[WHAT IS BEING ASKED]
Reproduce the full listing that appears beneath this instruction exactly.

[RAW DATA]
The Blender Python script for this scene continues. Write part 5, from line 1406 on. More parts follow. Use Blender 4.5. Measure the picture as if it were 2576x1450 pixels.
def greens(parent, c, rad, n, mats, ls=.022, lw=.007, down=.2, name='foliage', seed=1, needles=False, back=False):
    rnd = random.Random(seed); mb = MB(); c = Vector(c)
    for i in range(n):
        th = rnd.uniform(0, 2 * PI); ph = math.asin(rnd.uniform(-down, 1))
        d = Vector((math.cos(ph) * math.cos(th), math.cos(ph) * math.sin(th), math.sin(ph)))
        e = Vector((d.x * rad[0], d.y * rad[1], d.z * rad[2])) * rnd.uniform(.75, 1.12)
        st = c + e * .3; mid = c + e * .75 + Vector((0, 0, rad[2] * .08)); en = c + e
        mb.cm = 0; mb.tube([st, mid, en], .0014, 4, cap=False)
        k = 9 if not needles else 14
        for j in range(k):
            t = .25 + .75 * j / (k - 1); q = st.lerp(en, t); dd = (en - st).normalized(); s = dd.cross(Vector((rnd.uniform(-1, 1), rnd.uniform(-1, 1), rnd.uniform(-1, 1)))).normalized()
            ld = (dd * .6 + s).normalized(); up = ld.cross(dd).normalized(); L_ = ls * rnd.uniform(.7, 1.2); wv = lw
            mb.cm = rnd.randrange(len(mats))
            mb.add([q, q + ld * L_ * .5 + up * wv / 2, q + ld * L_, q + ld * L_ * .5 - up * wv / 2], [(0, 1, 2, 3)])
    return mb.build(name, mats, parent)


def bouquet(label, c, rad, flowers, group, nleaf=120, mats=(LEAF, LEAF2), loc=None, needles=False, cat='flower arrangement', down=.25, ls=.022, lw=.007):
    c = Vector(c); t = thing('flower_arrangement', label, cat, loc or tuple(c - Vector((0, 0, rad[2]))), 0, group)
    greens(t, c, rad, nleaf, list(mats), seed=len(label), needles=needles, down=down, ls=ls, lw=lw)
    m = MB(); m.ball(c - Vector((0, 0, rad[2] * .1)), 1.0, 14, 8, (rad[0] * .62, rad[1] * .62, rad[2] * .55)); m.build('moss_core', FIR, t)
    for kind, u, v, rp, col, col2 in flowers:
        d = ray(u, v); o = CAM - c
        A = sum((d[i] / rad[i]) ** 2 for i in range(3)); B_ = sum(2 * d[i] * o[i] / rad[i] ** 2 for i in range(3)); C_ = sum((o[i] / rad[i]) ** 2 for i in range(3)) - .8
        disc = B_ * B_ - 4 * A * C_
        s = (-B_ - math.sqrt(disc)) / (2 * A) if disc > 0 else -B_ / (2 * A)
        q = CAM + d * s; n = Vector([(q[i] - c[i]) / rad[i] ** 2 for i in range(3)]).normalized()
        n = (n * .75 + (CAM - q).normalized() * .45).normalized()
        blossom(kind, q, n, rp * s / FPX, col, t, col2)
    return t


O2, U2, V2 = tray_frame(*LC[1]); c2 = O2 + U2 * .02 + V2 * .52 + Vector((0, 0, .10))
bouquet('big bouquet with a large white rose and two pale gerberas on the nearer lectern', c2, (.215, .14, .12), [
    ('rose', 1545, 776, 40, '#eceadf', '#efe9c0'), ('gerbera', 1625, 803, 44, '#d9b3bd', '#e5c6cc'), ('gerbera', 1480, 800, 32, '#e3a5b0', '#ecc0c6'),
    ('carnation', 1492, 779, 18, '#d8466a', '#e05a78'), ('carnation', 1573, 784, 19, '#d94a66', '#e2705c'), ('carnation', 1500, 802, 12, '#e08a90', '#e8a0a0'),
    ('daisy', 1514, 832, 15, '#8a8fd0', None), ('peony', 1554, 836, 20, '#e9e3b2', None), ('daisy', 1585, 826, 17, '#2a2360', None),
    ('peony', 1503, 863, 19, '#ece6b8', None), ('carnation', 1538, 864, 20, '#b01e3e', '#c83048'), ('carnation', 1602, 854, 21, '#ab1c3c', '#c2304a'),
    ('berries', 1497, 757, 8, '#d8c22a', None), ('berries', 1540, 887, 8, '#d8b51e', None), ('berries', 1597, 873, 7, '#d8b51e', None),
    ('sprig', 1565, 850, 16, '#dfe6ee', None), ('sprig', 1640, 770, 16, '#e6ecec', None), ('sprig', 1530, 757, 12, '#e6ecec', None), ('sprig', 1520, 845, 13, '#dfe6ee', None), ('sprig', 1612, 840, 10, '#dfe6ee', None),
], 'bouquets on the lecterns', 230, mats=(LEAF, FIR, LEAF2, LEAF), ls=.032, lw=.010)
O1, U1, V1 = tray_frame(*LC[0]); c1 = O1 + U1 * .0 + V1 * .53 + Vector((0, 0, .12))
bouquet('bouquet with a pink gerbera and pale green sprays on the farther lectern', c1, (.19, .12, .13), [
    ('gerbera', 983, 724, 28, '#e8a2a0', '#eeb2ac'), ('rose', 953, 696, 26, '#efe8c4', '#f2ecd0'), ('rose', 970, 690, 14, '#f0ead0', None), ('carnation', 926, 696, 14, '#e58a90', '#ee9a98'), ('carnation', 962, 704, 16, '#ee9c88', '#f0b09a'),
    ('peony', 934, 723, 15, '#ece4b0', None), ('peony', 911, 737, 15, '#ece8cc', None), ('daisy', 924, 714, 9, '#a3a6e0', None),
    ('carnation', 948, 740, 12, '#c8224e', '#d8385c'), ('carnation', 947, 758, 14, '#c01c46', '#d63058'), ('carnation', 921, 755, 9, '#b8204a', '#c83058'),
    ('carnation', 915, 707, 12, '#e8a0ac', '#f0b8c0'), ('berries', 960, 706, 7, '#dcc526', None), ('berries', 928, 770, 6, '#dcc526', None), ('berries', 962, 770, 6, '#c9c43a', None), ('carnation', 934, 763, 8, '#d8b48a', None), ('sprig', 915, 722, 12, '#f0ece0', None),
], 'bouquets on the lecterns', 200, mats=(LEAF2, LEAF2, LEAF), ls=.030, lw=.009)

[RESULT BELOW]
The Blender Python script for this scene continues. Write part 5, from line 1406 on. More parts follow. Use Blender 4.5. Measure the picture as if it were 2576x1450 pixels.
def greens(parent, c, rad, n, mats, ls=.022, lw=.007, down=.2, name='foliage', seed=1, needles=False, back=False):
    rnd = random.Random(seed); mb = MB(); c = Vector(c)
    for i in range(n):
        th = rnd.uniform(0, 2 * PI); ph = math.asin(rnd.uniform(-down, 1))
        d = Vector((math.cos(ph) * math.cos(th), math.cos(ph) * math.sin(th), math.sin(ph)))
        e = Vector((d.x * rad[0], d.y * rad[1], d.z * rad[2])) * rnd.uniform(.75, 1.12)
        st = c + e * .3; mid = c + e * .75 + Vector((0, 0, rad[2] * .08)); en = c + e
        mb.cm = 0; mb.tube([st, mid, en], .0014, 4, cap=False)
        k = 9 if not needles else 14
        for j in range(k):
            t = .25 + .75 * j / (k - 1); q = st.lerp(en, t); dd = (en - st).normalized(); s = dd.cross(Vector((rnd.uniform(-1, 1), rnd.uniform(-1, 1), rnd.uniform(-1, 1)))).normalized()
            ld = (dd * .6 + s).normalized(); up = ld.cross(dd).normalized(); L_ = ls * rnd.uniform(.7, 1.2); wv = lw
            mb.cm = rnd.randrange(len(mats))
            mb.add([q, q + ld * L_ * .5 + up * wv / 2, q + ld * L_, q + ld * L_ * .5 - up * wv / 2], [(0, 1, 2, 3)])
    return mb.build(name, mats, parent)


def bouquet(label, c, rad, flowers, group, nleaf=120, mats=(LEAF, LEAF2), loc=None, needles=False, cat='flower arrangement', down=.25, ls=.022, lw=.007):
    c = Vector(c); t = thing('flower_arrangement', label, cat, loc or tuple(c - Vector((0, 0, rad[2]))), 0, group)
    greens(t, c, rad, nleaf, list(mats), seed=len(label), needles=needles, down=down, ls=ls, lw=lw)
    m = MB(); m.ball(c - Vector((0, 0, rad[2] * .1)), 1.0, 14, 8, (rad[0] * .62, rad[1] * .62, rad[2] * .55)); m.build('moss_core', FIR, t)
    for kind, u, v, rp, col, col2 in flowers:
        d = ray(u, v); o = CAM - c
        A = sum((d[i] / rad[i]) ** 2 for i in range(3)); B_ = sum(2 * d[i] * o[i] / rad[i] ** 2 for i in range(3)); C_ = sum((o[i] / rad[i]) ** 2 for i in range(3)) - .8
        disc = B_ * B_ - 4 * A * C_
        s = (-B_ - math.sqrt(disc)) / (2 * A) if disc > 0 else -B_ / (2 * A)
        q = CAM + d * s; n = Vector([(q[i] - c[i]) / rad[i] ** 2 for i in range(3)]).normalized()
        n = (n * .75 + (CAM - q).normalized() * .45).normalized()
        blossom(kind, q, n, rp * s / FPX, col, t, col2)
    return t


O2, U2, V2 = tray_frame(*LC[1]); c2 = O2 + U2 * .02 + V2 * .52 + Vector((0, 0, .10))
bouquet('big bouquet with a large white rose and two pale gerberas on the nearer lectern', c2, (.215, .14, .12), [
    ('rose', 1545, 776, 40, '#eceadf', '#efe9c0'), ('gerbera', 1625, 803, 44, '#d9b3bd', '#e5c6cc'), ('gerbera', 1480, 800, 32, '#e3a5b0', '#ecc0c6'),
    ('carnation', 1492, 779, 18, '#d8466a', '#e05a78'), ('carnation', 1573, 784, 19, '#d94a66', '#e2705c'), ('carnation', 1500, 802, 12, '#e08a90', '#e8a0a0'),
    ('daisy', 1514, 832, 15, '#8a8fd0', None), ('peony', 1554, 836, 20, '#e9e3b2', None), ('daisy', 1585, 826, 17, '#2a2360', None),
    ('peony', 1503, 863, 19, '#ece6b8', None), ('carnation', 1538, 864, 20, '#b01e3e', '#c83048'), ('carnation', 1602, 854, 21, '#ab1c3c', '#c2304a'),
    ('berries', 1497, 757, 8, '#d8c22a', None), ('berries', 1540, 887, 8, '#d8b51e', None), ('berries', 1597, 873, 7, '#d8b51e', None),
    ('sprig', 1565, 850, 16, '#dfe6ee', None), ('sprig', 1640, 770, 16, '#e6ecec', None), ('sprig', 1530, 757, 12, '#e6ecec', None), ('sprig', 1520, 845, 13, '#dfe6ee', None), ('sprig', 1612, 840, 10, '#dfe6ee', None),
], 'bouquets on the lecterns', 230, mats=(LEAF, FIR, LEAF2, LEAF), ls=.032, lw=.010)
O1, U1, V1 = tray_frame(*LC[0]); c1 = O1 + U1 * .0 + V1 * .53 + Vector((0, 0, .12))
bouquet('bouquet with a pink gerbera and pale green sprays on the farther lectern', c1, (.19, .12, .13), [
    ('gerbera', 983, 724, 28, '#e8a2a0', '#eeb2ac'), ('rose', 953, 696, 26, '#efe8c4', '#f2ecd0'), ('rose', 970, 690, 14, '#f0ead0', None), ('carnation', 926, 696, 14, '#e58a90', '#ee9a98'), ('carnation', 962, 704, 16, '#ee9c88', '#f0b09a'),
    ('peony', 934, 723, 15, '#ece4b0', None), ('peony', 911, 737, 15, '#ece8cc', None), ('daisy', 924, 714, 9, '#a3a6e0', None),
    ('carnation', 948, 740, 12, '#c8224e', '#d8385c'), ('carnation', 947, 758, 14, '#c01c46', '#d63058'), ('carnation', 921, 755, 9, '#b8204a', '#c83058'),
    ('carnation', 915, 707, 12, '#e8a0ac', '#f0b8c0'), ('berries', 960, 706, 7, '#dcc526', None), ('berries', 928, 770, 6, '#dcc526', None), ('berries', 962, 770, 6, '#c9c43a', None), ('carnation', 934, 763, 8, '#d8b48a', None), ('sprig', 915, 722, 12, '#f0ece0', None),
], 'bouquets on the lecterns', 200, mats=(LEAF2, LEAF2, LEAF), ls=.030, lw=.009)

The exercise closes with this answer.